▸ **Exercise task**
Copy each line below that contains "pixels".

Begin Source data

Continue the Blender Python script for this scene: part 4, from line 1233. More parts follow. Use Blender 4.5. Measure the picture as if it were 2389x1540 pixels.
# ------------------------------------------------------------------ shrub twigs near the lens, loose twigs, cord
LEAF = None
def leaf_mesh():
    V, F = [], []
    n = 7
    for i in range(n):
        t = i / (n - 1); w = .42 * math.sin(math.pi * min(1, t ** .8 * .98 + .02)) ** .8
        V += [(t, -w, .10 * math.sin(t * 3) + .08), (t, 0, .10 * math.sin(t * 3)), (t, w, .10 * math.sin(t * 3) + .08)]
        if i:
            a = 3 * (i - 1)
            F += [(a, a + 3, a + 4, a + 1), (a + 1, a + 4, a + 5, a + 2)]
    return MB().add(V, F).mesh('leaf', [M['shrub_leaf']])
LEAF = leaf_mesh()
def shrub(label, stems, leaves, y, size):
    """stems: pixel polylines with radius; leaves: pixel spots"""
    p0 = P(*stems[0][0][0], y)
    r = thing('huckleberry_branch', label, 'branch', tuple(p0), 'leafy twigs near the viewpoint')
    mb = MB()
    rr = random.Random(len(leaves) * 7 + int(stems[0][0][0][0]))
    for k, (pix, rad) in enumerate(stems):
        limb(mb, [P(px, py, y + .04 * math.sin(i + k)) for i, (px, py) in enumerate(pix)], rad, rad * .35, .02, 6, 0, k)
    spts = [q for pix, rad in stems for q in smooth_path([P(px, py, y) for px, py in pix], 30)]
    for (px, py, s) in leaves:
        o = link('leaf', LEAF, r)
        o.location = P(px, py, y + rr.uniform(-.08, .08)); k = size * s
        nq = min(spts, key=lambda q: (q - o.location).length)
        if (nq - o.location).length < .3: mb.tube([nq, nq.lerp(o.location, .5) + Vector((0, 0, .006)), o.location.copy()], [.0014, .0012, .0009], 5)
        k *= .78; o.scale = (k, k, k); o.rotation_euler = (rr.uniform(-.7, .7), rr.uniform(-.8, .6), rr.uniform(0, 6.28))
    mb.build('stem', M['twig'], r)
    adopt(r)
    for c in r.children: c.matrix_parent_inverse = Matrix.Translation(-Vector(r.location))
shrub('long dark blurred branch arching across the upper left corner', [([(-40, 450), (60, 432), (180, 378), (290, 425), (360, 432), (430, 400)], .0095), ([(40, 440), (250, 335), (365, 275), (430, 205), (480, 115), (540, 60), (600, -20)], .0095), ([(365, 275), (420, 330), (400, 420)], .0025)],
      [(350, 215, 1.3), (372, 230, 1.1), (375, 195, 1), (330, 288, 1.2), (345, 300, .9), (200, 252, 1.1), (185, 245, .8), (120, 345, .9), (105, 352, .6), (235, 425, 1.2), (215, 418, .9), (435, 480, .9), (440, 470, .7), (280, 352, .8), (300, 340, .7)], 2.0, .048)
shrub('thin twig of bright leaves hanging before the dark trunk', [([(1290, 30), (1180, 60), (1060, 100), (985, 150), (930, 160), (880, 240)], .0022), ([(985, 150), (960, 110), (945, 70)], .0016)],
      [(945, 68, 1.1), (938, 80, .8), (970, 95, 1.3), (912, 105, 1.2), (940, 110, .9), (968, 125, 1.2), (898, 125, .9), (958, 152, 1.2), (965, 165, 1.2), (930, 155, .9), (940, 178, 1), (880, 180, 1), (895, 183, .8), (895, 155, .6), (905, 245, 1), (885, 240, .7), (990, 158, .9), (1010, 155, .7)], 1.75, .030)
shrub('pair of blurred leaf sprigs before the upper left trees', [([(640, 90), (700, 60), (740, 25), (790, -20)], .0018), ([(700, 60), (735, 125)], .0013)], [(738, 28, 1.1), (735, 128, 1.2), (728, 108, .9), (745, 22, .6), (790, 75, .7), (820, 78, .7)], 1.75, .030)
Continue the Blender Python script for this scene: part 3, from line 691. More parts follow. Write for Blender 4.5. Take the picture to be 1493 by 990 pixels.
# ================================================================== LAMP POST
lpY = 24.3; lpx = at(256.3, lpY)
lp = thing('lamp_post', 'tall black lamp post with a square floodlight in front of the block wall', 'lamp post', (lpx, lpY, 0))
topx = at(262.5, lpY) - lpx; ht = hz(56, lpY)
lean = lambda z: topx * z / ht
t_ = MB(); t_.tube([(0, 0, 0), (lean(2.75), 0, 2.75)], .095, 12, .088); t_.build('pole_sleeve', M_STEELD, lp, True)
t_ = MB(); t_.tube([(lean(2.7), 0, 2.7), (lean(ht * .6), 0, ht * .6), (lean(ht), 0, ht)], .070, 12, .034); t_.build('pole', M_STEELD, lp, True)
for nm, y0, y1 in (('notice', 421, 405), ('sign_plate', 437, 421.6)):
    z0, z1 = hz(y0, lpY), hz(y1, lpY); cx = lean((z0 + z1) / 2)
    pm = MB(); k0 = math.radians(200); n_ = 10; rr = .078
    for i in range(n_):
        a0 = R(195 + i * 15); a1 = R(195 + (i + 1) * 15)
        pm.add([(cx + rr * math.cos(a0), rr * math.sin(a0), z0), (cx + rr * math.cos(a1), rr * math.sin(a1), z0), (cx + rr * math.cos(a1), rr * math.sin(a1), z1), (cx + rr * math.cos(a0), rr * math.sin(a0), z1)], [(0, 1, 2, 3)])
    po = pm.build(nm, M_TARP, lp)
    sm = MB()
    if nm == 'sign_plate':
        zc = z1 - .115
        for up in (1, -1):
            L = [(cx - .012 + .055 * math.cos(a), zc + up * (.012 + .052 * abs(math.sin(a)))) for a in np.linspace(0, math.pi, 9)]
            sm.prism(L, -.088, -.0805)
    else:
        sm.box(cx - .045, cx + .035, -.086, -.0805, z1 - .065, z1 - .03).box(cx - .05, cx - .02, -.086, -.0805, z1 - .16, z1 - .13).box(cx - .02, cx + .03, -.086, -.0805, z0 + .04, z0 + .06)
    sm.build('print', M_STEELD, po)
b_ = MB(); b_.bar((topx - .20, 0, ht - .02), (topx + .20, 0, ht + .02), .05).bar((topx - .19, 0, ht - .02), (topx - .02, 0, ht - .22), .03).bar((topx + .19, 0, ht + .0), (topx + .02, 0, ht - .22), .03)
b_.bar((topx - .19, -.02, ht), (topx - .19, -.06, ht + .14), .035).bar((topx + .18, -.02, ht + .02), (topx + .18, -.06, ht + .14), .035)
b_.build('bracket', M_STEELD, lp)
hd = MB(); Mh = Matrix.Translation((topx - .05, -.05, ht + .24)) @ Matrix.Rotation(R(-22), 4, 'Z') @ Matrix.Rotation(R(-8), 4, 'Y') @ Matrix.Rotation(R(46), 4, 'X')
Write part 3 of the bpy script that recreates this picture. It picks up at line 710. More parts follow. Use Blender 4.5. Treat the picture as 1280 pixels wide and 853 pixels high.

End Source data

▸ **Response to the exercise**
Continue the Blender Python script for this scene: part 4, from line 1233. More parts follow. Use Blender 4.5. Measure the picture as if it were 2389x1540 pixels.
Continue the Blender Python script for this scene: part 3, from line 691. More parts follow. Write for Blender 4.5. Take the picture to be 1493 by 990 pixels.
Write part 3 of the bpy script that recreates this picture. It picks up at line 710. More parts follow. Use Blender 4.5. Treat the picture as 1280 pixels wide and 853 pixels high.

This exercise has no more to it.